* START *

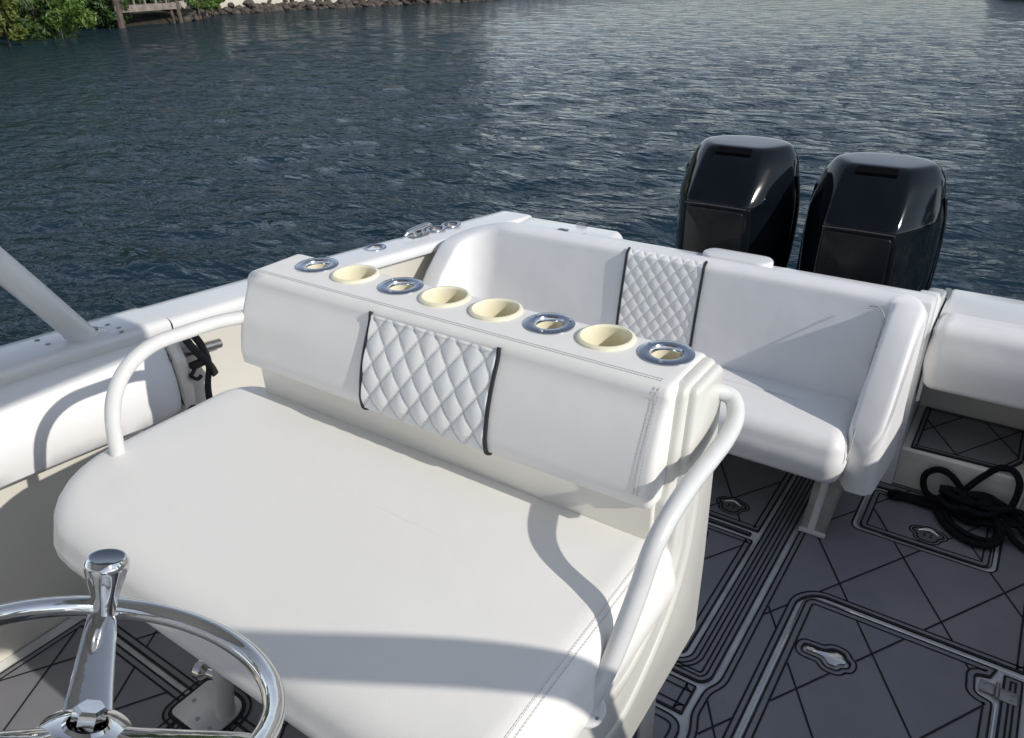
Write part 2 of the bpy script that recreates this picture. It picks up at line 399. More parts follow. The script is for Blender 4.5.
# raised small hatch
h = thing('deck_hatch', 'small rounded grey hatch under the black rope pile in front of the transom step', 'hatch', (-.024, 2.39, 0), 'hatches in the cockpit floor')
sh = roundpoly([(-.212,2.276),(.164,2.276),(.164,2.518),(-.212,2.518)], .026)
pad('foam_pad', None, sh, (), (.0,.018), (DR, ER), skip=[latch_outline(LA, 1.25, 0, .013)], parent=h)
bm = BM()
for d, ww in ((-.006,.004),): strip(bm, offset_poly(sh, d), ww, -.001, mi=0)
link('rim', bm, CHROME, h, smooth=False, normals=False)
def flush_latch(c, parent, s=1., rot=0.):
    b = BM(); prism(b, latch_outline(c, 1.25*s, rot), 'z', -.004, .0022, .0008); l = link('latch', b, LATCHM, parent)
    b = BM(); strip(b, latch_outline(c, 1.25*s, rot, .003), .006, .0016, mi=0); link('gasket', b, GROOVE, l, smooth=False)
    T = lambda x, y, z: (c[0]+x*math.cos(rot)-y*math.sin(rot), c[1]+x*math.sin(rot)+y*math.cos(rot), z)
    b = BM(); tube(b, smooth_path([T(-.030,.008,.003), T(-.016,.015,.006), T(0,.019,.008), T(.016,.015,.006), T(.030,.008,.003)], 4), lambda q: (.0022+.0035*math.sin(math.pi*q), .0022+.003*math.sin(math.pi*q)), 10); link('latch_handle', b, CHROME, l)
    for k in (-1, 0, 1):
        b = BM(); tube(b, [T(k*.010, .004, .0026), T(k*.010, -.014, .0026)], .0022, 8); link('latch_slot', b, GROOVE if k else DULL, l)
flush_latch(LA, h)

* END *

- **What to work on**:
All of the material above needs to be restated exactly, with no pictures.

- **Final result**:
Write part 2 of the bpy script that recreates this picture. It picks up at line 399. More parts follow. The script is for Blender 4.5.
# raised small hatch
h = thing('deck_hatch', 'small rounded grey hatch under the black rope pile in front of the transom step', 'hatch', (-.024, 2.39, 0), 'hatches in the cockpit floor')
sh = roundpoly([(-.212,2.276),(.164,2.276),(.164,2.518),(-.212,2.518)], .026)
pad('foam_pad', None, sh, (), (.0,.018), (DR, ER), skip=[latch_outline(LA, 1.25, 0, .013)], parent=h)
bm = BM()
for d, ww in ((-.006,.004),): strip(bm, offset_poly(sh, d), ww, -.001, mi=0)
link('rim', bm, CHROME, h, smooth=False, normals=False)
def flush_latch(c, parent, s=1., rot=0.):
    b = BM(); prism(b, latch_outline(c, 1.25*s, rot), 'z', -.004, .0022, .0008); l = link('latch', b, LATCHM, parent)
    b = BM(); strip(b, latch_outline(c, 1.25*s, rot, .003), .006, .0016, mi=0); link('gasket', b, GROOVE, l, smooth=False)
    T = lambda x, y, z: (c[0]+x*math.cos(rot)-y*math.sin(rot), c[1]+x*math.sin(rot)+y*math.cos(rot), z)
    b = BM(); tube(b, smooth_path([T(-.030,.008,.003), T(-.016,.015,.006), T(0,.019,.008), T(.016,.015,.006), T(.030,.008,.003)], 4), lambda q: (.0022+.0035*math.sin(math.pi*q), .0022+.003*math.sin(math.pi*q)), 10); link('latch_handle', b, CHROME, l)
    for k in (-1, 0, 1):
        b = BM(); tube(b, [T(k*.010, .004, .0026), T(k*.010, -.014, .0026)], .0022, 8); link('latch_slot', b, GROOVE if k else DULL, l)
flush_latch(LA, h)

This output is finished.